Quando vocês recebem o pão na comunhão, devem responder “Amém” ao que vocês
próprios são. Vocês é que são o corpo de Cristo. Responder Amém quer dizer:
Assim seja. Esta resposta marca a adesão de vocês. Seja um membro do corpo do
Cristo para que o seu amém seja verdadeiro. (...) O Apóstolo que nos declara:
“Mesmo numerosos, somos um só corpo”. O pão não é formado de um só grão, mas de
muitos. (...) Para dar ao pão uma aparência sensível, misturou-se na água grãos
numerosos que formaram uma mesma massa, símbolo dos primeiros cristãos: “Eles
não tinham senão um só coração e uma só alma para Deus”. O mesmo vale para o
vinho.
Os grãos caem do cacho numerosos,
mas se fundem em um só e mesmo licor. Tal é o modelo que nos deu Nosso Senhor
Jesus Cristo. Ele quis que aderíssemos a ele e instituiu sobre a sua mesa o
sacramento de nossa paz e unidade. Aquele que recebe o sacramento da unidade
sem guardar o laço da paz, recebe, em vez de um sacramento que lhe fortaleça,
um testemunho que o condena” (Santo Agostinho, Sermão 272).
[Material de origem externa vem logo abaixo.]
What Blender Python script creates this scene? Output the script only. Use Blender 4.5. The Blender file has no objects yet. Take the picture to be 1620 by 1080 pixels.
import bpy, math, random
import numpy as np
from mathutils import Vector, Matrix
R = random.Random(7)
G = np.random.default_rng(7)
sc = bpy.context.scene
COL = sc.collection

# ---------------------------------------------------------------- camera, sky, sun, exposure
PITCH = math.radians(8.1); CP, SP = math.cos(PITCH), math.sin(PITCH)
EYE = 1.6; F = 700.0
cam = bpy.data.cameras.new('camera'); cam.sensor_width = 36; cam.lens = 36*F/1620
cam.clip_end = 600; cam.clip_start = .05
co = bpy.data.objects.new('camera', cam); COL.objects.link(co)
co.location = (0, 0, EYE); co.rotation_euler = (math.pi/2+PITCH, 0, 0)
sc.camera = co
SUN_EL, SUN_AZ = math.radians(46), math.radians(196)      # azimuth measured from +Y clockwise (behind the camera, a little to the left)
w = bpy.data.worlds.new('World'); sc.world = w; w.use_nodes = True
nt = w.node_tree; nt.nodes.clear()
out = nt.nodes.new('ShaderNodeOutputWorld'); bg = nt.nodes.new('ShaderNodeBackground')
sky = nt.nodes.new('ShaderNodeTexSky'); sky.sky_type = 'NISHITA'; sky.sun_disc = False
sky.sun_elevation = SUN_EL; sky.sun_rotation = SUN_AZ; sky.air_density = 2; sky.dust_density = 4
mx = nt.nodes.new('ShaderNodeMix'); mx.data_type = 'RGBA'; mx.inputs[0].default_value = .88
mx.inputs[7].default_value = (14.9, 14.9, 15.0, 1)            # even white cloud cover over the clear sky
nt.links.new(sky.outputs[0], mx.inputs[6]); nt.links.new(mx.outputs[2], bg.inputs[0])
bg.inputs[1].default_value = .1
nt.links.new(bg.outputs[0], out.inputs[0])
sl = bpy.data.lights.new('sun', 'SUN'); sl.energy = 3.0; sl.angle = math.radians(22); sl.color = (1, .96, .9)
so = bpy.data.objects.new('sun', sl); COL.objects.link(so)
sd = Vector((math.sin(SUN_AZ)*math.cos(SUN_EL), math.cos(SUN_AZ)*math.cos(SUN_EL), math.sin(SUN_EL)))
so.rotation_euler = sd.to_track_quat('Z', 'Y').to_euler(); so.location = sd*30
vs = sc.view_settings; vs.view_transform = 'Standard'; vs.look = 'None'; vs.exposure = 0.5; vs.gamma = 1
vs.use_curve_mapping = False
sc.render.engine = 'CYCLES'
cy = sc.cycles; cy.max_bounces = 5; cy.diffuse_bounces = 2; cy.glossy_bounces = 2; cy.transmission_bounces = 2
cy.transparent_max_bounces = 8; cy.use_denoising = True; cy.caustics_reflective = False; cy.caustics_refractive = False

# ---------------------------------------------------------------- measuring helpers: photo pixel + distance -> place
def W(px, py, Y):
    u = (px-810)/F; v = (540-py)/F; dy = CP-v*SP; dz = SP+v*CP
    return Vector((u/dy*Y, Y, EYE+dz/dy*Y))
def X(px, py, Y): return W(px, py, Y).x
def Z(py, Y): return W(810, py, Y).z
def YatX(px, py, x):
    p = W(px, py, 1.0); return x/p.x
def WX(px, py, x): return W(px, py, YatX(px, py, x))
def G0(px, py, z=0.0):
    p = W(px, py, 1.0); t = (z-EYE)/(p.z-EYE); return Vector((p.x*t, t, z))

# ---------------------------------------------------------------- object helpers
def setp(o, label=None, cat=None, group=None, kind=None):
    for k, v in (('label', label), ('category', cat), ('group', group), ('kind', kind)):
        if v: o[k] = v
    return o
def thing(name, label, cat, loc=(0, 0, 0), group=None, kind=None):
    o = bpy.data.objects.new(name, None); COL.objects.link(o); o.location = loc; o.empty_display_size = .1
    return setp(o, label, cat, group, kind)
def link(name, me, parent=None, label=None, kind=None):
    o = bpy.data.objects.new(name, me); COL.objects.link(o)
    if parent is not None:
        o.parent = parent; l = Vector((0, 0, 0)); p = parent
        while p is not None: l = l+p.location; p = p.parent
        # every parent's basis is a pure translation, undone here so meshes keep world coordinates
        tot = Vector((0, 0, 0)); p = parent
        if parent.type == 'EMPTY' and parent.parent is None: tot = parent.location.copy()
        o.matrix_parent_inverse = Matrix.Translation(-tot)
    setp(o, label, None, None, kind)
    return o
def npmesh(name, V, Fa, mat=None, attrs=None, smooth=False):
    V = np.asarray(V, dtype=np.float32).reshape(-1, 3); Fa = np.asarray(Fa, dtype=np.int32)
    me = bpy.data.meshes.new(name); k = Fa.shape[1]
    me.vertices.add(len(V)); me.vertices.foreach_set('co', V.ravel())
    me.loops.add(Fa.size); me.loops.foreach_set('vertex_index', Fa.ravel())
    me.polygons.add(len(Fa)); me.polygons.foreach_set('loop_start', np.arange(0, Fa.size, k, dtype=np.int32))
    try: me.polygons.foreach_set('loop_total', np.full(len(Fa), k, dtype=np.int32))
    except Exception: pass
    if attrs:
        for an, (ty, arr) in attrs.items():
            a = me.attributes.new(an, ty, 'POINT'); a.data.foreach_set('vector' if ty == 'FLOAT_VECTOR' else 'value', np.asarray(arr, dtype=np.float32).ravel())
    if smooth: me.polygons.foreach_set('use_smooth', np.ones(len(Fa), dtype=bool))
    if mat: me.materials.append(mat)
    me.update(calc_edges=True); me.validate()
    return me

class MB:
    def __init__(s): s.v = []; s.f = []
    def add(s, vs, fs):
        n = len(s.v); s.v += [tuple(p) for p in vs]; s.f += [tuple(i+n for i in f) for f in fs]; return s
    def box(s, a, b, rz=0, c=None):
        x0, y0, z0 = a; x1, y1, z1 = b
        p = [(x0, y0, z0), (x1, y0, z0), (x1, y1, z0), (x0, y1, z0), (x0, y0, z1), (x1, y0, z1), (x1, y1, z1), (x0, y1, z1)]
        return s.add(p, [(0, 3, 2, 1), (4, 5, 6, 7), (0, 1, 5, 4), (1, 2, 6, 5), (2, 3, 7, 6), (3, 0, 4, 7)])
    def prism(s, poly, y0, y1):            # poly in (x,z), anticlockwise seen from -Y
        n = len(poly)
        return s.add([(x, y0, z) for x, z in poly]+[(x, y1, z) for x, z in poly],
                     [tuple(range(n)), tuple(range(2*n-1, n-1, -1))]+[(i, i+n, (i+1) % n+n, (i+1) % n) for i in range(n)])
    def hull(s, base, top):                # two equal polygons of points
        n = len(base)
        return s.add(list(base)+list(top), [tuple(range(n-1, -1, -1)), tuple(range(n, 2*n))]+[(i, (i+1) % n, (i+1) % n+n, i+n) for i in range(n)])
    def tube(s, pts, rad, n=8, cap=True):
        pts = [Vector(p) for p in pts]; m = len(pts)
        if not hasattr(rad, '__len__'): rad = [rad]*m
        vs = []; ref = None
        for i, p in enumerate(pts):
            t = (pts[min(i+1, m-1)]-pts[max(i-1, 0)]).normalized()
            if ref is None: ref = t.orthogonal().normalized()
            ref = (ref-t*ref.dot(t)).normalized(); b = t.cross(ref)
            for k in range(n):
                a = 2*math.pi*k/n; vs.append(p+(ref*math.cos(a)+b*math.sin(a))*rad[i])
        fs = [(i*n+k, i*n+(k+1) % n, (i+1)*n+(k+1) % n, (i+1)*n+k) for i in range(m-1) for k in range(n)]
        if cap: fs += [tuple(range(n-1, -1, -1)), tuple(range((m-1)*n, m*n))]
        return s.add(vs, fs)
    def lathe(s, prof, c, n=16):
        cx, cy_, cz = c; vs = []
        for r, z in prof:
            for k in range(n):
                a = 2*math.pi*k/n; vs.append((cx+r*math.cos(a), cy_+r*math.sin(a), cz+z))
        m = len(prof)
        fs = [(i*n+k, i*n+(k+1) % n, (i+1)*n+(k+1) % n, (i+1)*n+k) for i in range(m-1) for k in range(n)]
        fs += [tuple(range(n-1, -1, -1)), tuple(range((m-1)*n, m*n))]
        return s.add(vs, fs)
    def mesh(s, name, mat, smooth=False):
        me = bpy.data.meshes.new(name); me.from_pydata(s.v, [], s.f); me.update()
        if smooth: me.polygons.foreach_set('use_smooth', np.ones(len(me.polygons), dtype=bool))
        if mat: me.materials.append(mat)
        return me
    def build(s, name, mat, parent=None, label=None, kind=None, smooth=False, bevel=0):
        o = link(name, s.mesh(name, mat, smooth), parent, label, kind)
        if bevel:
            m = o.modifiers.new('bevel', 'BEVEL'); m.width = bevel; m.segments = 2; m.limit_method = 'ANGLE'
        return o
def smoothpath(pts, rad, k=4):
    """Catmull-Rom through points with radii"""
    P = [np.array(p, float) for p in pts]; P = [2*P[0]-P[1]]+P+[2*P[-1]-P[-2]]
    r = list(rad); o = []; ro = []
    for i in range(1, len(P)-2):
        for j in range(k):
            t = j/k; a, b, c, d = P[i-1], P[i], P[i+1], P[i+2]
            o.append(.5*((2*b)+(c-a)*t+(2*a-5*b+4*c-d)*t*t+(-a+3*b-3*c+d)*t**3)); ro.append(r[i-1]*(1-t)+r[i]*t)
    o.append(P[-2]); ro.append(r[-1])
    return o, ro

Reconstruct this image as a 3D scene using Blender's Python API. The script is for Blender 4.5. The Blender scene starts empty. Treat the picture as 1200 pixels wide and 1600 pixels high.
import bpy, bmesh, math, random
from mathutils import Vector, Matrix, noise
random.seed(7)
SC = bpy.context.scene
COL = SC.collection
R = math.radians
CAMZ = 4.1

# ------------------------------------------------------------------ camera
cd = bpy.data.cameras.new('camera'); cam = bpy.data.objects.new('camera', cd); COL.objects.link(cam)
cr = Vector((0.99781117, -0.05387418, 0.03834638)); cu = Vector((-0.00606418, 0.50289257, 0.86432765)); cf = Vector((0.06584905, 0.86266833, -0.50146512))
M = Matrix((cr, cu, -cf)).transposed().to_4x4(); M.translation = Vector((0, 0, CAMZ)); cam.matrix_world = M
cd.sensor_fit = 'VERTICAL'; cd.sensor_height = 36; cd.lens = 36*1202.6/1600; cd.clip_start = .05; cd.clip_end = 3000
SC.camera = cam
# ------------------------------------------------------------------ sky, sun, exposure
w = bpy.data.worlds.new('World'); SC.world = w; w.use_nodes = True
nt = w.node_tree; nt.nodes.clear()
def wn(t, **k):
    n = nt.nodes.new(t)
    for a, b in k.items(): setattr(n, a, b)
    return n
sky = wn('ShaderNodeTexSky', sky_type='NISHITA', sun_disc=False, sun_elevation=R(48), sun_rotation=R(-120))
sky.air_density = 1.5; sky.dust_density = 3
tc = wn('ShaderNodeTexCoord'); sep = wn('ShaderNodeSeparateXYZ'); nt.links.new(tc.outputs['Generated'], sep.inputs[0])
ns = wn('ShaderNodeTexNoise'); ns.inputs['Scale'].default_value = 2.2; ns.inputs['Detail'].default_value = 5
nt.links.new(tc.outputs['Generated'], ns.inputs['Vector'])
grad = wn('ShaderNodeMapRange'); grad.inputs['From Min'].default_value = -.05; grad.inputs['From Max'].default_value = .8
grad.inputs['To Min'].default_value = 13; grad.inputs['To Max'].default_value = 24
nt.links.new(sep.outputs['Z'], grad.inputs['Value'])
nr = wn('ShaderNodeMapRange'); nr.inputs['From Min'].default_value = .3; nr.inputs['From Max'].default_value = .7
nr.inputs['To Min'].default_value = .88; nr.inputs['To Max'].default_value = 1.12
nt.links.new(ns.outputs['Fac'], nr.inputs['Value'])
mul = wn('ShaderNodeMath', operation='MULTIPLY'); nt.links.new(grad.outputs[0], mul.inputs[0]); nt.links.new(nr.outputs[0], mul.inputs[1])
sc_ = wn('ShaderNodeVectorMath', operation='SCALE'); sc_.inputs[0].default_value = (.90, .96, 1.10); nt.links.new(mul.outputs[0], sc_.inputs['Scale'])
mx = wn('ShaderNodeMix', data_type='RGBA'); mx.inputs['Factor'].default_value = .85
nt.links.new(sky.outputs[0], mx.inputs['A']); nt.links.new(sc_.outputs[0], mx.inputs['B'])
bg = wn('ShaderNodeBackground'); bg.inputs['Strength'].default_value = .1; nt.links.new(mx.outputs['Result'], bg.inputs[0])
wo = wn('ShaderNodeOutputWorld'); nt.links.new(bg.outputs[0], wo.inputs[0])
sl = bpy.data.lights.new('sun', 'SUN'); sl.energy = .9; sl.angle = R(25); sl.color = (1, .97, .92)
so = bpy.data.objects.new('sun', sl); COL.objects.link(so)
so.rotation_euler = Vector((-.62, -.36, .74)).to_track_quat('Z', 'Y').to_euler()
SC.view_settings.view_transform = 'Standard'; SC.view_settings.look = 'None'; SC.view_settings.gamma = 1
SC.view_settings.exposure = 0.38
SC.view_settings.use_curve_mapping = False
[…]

Em 1959, dizia Karl Rahner: “A
celebração cultual exige uma tradução no plano da existência. Se no modo de
viver das pessoas que celebram a Missa, a comunhão que dela decorre não é uma
realidade existencial, esse modo de viver não pascal priva do seu sentido a celebração
(...). Isso quer dizer que a comunhão na vida é condição prévia e necessária
para a comunhão na Eucaristia. (...) A Missa não vivida priva a missa celebrada
de uma característica essencial: a de ser expressão sensível e sacramental de
uma forma de viver: a do Cristo”[3].